1930 - Otto Soglow, Kurt Schwitters

 

Ce sont également ces va-et-vient avec les extériorités réelles, fonctionnelles ou imaginaires (les points de référence), organiques ou thématiques, éditoriales ou diégétiques, que pointe l’isométrie warienne.

L’une de ces maquettes propose une vertigineuse plongée dans les plans — historiques, épistémiques, ergologiques — qu’il serait vain d’essayer d’épuiser : il s’agit du Futuristic 3-Dimensional Picture Movie Viewer, accompagné d’un livret à feuilleter, apparaissant dans le quinzième volume de l’Acme Novelty Library.

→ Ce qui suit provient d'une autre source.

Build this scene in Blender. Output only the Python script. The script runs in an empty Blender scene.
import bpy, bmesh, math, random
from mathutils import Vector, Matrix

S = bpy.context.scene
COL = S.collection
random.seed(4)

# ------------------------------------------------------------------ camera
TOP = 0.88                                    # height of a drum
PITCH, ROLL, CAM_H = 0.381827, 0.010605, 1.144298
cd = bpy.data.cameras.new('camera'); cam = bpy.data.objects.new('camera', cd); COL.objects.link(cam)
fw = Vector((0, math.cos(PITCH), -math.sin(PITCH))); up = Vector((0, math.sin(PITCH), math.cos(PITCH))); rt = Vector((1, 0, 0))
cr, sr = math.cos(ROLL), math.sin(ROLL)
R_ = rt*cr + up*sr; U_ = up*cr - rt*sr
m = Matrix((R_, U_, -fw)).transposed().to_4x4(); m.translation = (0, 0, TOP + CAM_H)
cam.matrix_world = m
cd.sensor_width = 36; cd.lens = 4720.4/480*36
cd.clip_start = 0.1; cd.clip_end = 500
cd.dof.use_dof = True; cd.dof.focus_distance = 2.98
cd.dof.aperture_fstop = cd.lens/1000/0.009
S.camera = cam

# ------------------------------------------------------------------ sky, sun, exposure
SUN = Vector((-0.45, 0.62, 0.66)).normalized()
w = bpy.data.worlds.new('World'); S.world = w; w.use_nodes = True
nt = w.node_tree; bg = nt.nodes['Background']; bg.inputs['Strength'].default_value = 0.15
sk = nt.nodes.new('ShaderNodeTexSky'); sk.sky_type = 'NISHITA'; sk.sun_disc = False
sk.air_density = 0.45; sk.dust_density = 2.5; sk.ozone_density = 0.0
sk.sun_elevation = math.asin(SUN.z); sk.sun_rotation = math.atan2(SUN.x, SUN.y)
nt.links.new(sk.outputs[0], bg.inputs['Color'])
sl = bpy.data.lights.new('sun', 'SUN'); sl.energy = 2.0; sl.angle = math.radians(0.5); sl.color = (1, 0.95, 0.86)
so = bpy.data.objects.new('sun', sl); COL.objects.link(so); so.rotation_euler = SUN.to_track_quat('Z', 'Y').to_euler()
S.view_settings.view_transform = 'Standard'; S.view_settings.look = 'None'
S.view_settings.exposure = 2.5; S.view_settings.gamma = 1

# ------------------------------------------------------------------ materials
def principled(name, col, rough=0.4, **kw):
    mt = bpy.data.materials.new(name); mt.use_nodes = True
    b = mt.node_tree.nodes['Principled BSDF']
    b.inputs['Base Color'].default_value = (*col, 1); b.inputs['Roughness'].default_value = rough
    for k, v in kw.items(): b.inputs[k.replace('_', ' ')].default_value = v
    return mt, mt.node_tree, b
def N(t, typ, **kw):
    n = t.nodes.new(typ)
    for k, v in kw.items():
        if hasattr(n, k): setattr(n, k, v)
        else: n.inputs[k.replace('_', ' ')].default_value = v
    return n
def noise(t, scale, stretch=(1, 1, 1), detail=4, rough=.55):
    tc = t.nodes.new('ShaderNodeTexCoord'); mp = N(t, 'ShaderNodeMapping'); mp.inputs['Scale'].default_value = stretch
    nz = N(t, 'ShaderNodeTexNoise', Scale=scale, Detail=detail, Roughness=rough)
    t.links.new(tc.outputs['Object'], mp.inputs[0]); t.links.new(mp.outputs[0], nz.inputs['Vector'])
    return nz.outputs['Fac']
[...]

— Cette machine s’inscrit avec précision dans l’histoire du dessin animé : elle est construite sur le modèle du mutoscope de Casler, une sorte de machine à feuilleter de la fin du XIXe. C’est un objet sas de l’histoire technique, constituant un présent révolu.

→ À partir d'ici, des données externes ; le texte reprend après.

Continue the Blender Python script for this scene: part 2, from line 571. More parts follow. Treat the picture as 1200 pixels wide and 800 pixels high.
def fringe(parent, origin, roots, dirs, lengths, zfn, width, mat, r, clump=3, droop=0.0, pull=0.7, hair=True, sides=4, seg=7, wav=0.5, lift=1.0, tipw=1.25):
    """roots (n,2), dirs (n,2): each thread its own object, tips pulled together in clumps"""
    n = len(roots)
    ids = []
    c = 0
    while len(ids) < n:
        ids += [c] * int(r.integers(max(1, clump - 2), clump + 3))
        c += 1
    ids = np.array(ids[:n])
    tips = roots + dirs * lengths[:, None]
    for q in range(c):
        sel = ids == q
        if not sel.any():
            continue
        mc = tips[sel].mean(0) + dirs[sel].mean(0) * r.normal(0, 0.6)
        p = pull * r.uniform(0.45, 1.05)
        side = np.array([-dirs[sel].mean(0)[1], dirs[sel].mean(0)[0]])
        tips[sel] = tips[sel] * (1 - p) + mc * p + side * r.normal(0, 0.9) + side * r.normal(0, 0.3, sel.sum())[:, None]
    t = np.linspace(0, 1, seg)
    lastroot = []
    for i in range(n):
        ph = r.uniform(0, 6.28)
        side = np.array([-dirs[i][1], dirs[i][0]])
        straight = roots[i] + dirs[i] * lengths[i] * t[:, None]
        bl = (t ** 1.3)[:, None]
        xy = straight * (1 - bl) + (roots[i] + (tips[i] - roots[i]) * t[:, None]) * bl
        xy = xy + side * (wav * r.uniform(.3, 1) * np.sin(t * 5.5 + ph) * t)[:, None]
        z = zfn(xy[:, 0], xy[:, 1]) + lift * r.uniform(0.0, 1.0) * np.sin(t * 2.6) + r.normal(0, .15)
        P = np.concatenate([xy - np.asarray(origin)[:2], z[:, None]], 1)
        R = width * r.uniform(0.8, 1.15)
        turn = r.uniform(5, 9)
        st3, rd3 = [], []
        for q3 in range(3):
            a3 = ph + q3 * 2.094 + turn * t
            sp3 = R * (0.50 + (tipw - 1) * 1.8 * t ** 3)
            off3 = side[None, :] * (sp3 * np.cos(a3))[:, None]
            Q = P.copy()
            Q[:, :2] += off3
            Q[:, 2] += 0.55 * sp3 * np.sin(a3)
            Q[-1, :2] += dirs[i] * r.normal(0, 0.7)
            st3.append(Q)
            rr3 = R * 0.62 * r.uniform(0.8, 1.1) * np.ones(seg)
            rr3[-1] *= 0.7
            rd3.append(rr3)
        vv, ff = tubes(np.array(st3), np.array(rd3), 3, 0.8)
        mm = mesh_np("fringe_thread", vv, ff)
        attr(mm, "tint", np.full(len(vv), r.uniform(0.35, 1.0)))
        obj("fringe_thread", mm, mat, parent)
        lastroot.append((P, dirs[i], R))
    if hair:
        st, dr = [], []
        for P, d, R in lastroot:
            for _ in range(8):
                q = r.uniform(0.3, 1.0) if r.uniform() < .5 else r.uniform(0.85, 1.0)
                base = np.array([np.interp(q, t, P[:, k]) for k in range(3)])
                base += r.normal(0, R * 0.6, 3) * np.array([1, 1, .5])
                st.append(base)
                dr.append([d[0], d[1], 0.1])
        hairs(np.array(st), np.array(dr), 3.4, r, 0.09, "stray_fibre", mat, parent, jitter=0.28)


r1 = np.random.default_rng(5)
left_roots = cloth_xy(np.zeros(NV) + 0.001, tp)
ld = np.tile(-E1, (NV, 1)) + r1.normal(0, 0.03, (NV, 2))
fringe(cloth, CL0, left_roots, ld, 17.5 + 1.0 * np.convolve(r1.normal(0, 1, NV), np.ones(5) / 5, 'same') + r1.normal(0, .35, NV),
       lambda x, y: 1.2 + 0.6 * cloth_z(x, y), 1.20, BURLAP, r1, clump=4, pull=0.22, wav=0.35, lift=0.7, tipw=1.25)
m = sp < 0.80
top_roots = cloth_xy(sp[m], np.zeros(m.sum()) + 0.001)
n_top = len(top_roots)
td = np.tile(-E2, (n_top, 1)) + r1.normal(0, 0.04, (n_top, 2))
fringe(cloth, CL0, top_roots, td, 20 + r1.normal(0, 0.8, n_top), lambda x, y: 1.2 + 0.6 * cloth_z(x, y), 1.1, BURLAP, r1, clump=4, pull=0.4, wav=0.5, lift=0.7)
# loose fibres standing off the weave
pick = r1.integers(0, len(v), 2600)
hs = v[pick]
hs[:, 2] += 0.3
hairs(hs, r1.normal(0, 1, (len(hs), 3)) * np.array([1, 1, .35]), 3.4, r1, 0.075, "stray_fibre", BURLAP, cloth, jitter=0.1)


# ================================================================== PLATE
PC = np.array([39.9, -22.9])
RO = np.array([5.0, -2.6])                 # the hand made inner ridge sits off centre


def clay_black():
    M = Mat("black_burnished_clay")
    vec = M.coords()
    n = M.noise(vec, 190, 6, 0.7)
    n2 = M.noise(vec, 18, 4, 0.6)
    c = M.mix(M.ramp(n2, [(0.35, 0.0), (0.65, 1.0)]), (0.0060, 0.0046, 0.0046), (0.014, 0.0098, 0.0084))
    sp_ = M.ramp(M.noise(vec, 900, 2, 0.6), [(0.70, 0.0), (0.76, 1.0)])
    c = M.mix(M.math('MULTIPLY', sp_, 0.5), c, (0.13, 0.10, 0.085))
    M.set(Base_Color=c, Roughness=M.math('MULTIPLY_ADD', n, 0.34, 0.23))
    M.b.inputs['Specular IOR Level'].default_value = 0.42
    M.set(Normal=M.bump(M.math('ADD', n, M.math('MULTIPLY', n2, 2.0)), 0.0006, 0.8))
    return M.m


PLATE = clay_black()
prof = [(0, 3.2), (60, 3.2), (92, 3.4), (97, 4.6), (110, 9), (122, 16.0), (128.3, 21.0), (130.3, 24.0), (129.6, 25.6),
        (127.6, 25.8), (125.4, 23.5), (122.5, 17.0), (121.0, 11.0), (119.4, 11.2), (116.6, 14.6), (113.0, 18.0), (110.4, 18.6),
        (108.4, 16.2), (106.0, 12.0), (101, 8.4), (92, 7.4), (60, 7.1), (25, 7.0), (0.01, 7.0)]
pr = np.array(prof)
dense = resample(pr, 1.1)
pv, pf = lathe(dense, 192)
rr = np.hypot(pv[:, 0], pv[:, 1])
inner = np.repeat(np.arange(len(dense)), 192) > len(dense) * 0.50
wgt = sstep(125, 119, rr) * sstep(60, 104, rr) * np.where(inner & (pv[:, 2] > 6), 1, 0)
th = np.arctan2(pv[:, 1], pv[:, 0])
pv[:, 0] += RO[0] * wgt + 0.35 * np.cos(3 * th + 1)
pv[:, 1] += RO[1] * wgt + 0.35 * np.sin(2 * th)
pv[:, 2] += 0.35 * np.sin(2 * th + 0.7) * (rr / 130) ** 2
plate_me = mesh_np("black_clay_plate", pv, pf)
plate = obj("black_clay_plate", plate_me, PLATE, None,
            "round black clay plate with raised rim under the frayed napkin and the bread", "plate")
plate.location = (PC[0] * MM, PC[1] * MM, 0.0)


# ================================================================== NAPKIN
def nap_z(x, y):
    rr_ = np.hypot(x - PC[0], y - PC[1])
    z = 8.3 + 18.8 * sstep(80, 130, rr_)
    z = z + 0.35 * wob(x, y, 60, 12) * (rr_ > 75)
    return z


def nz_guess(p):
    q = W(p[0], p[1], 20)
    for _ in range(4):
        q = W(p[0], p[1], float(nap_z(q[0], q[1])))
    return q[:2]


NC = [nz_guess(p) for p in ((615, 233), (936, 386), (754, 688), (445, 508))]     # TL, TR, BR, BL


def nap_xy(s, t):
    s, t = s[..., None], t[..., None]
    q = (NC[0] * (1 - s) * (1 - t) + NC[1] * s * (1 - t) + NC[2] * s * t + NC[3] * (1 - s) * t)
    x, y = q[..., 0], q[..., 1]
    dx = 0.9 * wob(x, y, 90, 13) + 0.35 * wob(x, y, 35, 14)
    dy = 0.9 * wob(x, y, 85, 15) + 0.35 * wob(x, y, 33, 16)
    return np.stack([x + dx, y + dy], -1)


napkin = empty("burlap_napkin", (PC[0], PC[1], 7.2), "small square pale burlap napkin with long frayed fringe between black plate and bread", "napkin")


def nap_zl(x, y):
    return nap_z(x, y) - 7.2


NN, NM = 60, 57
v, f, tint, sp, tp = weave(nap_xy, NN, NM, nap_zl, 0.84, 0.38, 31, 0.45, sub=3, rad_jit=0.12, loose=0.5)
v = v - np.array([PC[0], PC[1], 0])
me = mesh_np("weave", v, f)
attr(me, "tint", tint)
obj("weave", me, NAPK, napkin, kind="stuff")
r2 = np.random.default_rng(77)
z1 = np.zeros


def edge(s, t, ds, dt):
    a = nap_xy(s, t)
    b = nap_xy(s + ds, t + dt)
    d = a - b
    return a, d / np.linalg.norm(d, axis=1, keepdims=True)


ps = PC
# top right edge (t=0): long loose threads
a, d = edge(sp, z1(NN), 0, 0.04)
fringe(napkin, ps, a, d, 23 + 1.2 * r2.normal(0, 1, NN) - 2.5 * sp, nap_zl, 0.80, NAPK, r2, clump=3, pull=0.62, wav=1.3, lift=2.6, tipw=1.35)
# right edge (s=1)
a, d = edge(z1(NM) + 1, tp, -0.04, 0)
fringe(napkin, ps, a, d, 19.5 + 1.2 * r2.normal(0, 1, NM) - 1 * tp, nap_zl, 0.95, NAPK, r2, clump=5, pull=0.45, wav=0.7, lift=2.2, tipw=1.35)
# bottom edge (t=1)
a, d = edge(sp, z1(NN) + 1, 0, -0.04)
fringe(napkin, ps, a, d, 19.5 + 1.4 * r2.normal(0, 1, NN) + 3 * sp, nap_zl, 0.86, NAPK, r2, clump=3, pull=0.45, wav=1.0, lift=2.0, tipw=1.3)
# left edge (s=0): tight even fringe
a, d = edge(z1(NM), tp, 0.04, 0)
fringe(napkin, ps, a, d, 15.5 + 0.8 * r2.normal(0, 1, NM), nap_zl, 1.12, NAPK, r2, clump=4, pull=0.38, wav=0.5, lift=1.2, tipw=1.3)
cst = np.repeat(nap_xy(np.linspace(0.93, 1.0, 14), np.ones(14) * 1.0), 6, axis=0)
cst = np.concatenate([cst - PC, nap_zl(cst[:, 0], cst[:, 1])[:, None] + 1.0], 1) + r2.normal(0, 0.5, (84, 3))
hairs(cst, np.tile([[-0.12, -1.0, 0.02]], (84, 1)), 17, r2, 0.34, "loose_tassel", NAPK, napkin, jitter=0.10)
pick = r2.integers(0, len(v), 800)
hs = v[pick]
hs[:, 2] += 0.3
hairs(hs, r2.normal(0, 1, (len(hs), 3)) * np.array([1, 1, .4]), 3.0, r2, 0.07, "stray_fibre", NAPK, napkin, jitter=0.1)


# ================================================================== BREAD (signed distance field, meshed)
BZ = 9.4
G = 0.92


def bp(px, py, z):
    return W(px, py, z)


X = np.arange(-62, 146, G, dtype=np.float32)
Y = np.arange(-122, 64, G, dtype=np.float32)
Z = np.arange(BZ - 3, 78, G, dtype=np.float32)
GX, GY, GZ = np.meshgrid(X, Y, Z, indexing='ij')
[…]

— Sa maquette à monter est publiée dans un numéro d’une étonnante hétérogénéité : il semble convoquer toute la galaxie des personnages de Ware. La chromie de sa couverture est artificiellement passée bien que rien, dans l’image, ne vienne y connoter un autre mouvement fané de l’histoire.

— La série d’images à découper destinée à être animée par ce viewer constitue une double-pages, faisant fatalement planches, en attendant un mouvement vers le passé technique.

— La figure sériée sur cette promesse de film est ce personnage ridicule du futur régulièrement campé par Ware (Tales of tomorrow, titre emprunté à une série de S.F. des années 50). Être assis, quasi inerte, semble être sa condition.

— L’écran qu’il regarde, dans lequel il regarde probablement des images animées, nous tourne le dos.

— Le seul mouvement du personnage, qui justifie un recours à l’animation, est de lancer ou d’interrompre le débit de ces images.

— Il incarne le doppelgänger abruti de la modernité, le frère dégénéré et batailleur dont elle a tout à craindre : le modernisme.